## What you are asked to do
Present every line in which the string "pixels" appears.
[Start Raw data]
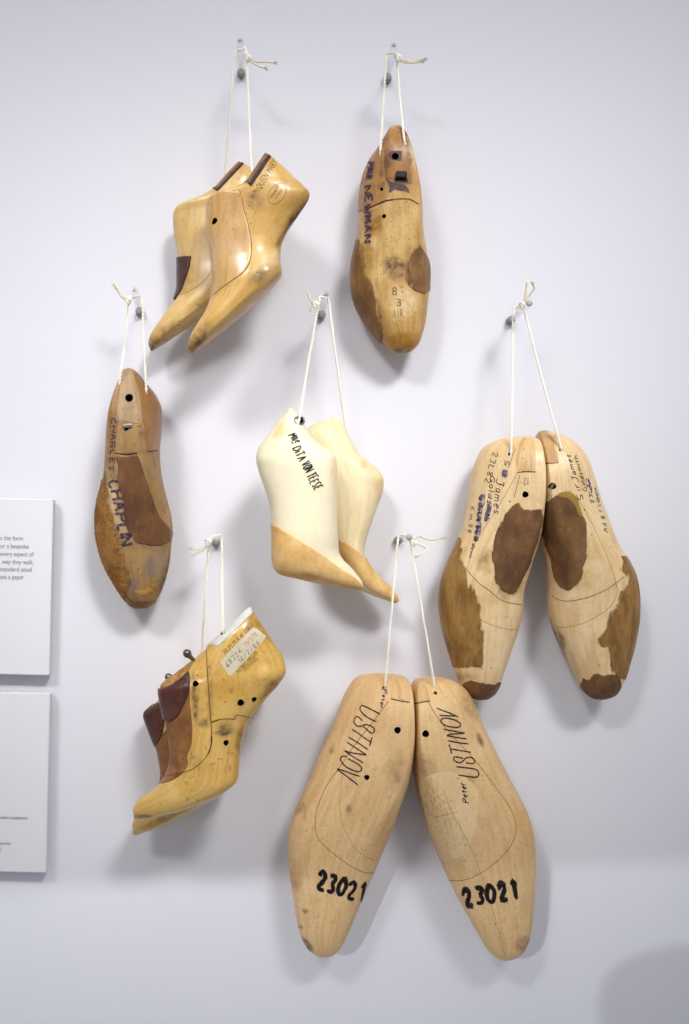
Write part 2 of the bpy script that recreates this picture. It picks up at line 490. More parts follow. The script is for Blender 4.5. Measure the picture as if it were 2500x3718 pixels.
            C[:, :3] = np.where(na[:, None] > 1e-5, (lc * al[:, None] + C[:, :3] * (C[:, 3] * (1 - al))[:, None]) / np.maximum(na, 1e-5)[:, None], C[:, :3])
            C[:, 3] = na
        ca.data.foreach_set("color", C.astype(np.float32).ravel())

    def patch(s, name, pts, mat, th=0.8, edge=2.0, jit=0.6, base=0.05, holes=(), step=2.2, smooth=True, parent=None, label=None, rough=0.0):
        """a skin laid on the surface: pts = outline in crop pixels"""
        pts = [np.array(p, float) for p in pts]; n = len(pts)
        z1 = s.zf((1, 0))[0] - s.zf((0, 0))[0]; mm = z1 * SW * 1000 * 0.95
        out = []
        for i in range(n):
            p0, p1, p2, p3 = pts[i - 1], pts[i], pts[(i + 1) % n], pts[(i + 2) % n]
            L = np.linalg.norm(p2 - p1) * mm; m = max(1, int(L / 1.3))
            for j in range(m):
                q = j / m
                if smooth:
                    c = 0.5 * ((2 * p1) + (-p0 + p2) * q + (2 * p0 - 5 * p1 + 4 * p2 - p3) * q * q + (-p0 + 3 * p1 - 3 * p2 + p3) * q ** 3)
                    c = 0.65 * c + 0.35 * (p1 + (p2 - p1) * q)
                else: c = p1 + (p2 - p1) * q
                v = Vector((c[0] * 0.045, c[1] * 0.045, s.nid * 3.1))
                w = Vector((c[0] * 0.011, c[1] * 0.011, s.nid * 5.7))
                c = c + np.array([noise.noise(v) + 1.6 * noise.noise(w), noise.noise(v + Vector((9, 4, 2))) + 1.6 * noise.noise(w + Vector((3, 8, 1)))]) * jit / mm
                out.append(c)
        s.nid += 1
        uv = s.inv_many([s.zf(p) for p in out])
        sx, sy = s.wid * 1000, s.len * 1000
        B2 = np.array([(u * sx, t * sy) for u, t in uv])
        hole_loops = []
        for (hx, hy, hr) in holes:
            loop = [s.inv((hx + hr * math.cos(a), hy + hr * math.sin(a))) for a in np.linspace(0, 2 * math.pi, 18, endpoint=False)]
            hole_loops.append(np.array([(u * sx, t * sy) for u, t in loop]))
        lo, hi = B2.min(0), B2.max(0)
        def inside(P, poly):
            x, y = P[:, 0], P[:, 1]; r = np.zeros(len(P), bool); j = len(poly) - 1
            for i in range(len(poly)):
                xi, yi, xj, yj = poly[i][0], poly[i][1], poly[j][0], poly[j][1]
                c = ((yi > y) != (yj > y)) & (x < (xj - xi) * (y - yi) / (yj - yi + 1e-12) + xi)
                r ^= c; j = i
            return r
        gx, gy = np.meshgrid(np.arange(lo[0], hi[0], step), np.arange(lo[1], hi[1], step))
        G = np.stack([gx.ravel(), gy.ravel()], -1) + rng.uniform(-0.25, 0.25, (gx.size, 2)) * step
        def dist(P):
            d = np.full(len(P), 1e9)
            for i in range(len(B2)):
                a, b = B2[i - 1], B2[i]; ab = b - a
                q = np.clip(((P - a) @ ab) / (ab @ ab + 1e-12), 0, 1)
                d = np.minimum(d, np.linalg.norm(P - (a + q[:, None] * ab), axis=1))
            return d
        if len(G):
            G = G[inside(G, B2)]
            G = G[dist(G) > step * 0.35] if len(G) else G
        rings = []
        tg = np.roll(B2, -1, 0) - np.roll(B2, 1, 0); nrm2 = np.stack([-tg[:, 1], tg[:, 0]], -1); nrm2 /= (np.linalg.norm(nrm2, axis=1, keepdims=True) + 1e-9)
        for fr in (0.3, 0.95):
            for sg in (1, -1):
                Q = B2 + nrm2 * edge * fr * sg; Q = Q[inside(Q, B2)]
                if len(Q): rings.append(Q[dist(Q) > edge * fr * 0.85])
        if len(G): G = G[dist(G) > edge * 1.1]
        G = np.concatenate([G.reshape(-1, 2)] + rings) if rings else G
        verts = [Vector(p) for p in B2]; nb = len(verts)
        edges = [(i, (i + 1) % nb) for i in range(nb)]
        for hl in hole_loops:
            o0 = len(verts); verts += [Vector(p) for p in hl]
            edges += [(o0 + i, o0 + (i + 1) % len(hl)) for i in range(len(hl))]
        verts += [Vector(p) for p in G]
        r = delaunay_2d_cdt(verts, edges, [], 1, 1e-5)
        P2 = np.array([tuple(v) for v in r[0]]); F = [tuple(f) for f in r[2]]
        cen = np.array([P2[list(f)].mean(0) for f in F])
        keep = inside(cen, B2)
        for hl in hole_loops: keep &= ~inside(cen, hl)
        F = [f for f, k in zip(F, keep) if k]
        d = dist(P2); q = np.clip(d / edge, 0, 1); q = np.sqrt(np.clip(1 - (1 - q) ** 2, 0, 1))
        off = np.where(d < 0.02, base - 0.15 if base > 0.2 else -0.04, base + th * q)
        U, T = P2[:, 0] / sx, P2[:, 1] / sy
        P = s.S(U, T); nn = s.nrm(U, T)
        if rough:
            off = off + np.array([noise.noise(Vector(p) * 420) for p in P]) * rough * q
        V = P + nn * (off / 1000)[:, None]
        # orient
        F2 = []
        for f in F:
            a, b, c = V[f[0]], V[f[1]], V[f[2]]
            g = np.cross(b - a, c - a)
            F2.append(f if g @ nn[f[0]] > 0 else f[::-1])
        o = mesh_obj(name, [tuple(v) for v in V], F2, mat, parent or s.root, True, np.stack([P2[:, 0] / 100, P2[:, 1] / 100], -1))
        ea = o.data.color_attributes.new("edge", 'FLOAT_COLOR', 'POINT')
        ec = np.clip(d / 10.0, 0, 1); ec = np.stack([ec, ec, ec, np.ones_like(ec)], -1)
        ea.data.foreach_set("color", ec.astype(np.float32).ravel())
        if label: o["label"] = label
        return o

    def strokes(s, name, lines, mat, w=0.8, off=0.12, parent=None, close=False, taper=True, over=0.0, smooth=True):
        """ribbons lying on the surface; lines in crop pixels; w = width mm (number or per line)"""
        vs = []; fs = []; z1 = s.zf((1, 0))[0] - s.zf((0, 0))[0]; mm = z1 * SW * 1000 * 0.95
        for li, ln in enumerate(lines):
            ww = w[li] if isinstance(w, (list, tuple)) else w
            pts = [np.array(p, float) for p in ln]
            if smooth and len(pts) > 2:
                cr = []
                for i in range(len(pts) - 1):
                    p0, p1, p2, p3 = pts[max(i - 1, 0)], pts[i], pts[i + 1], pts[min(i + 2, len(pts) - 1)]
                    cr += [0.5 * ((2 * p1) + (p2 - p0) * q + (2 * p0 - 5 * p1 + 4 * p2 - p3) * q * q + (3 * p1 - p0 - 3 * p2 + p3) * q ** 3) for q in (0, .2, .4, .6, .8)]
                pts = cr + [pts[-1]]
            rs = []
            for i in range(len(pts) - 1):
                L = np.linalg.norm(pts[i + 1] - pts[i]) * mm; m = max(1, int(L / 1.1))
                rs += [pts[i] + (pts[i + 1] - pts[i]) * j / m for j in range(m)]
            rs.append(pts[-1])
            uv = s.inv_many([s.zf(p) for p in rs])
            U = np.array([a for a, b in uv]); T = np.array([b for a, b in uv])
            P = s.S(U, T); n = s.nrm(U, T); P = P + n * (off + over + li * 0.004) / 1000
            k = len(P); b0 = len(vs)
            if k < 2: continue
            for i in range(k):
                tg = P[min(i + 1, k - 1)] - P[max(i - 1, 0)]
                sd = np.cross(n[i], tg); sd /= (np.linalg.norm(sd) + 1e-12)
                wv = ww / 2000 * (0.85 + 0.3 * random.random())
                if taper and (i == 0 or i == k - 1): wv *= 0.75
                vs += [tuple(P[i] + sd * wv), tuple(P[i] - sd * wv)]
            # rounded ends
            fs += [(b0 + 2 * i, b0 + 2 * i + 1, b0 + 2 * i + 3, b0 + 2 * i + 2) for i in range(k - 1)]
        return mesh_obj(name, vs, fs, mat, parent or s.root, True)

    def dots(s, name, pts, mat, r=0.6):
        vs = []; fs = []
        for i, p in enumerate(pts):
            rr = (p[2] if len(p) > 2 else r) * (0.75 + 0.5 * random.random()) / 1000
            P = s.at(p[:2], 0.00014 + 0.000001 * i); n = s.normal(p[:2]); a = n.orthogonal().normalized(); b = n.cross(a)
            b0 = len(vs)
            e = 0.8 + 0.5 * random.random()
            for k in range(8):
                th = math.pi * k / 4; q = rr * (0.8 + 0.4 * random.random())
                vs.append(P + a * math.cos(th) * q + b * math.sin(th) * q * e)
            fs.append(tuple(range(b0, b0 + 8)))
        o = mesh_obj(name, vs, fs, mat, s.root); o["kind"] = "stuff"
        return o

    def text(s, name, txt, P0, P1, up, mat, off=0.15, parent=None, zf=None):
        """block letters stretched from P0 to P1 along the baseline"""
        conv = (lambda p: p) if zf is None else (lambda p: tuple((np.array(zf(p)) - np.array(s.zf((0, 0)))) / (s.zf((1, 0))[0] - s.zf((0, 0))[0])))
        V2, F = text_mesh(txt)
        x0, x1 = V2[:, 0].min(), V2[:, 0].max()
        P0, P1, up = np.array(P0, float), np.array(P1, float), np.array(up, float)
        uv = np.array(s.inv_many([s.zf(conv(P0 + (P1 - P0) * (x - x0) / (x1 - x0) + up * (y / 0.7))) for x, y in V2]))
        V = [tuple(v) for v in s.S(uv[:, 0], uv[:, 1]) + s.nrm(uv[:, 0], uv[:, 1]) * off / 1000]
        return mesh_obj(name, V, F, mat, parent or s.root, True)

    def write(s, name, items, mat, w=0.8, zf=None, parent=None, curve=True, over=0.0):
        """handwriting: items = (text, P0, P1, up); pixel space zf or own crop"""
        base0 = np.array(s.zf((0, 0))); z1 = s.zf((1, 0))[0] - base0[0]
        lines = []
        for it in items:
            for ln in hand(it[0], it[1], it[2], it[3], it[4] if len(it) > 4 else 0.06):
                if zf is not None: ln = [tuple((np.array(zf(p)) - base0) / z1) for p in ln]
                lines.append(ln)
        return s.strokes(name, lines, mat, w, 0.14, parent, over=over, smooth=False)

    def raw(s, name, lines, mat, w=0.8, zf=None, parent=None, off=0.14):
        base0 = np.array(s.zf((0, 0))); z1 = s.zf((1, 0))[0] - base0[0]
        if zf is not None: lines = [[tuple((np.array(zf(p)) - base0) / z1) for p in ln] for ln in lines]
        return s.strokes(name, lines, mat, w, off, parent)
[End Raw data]
## Output
Write part 2 of the bpy script that recreates this picture. It picks up at line 490. More parts follow. The script is for Blender 4.5. Measure the picture as if it were 2500x3718 pixels.
        """a skin laid on the surface: pts = outline in crop pixels"""
        """ribbons lying on the surface; lines in crop pixels; w = width mm (number or per line)"""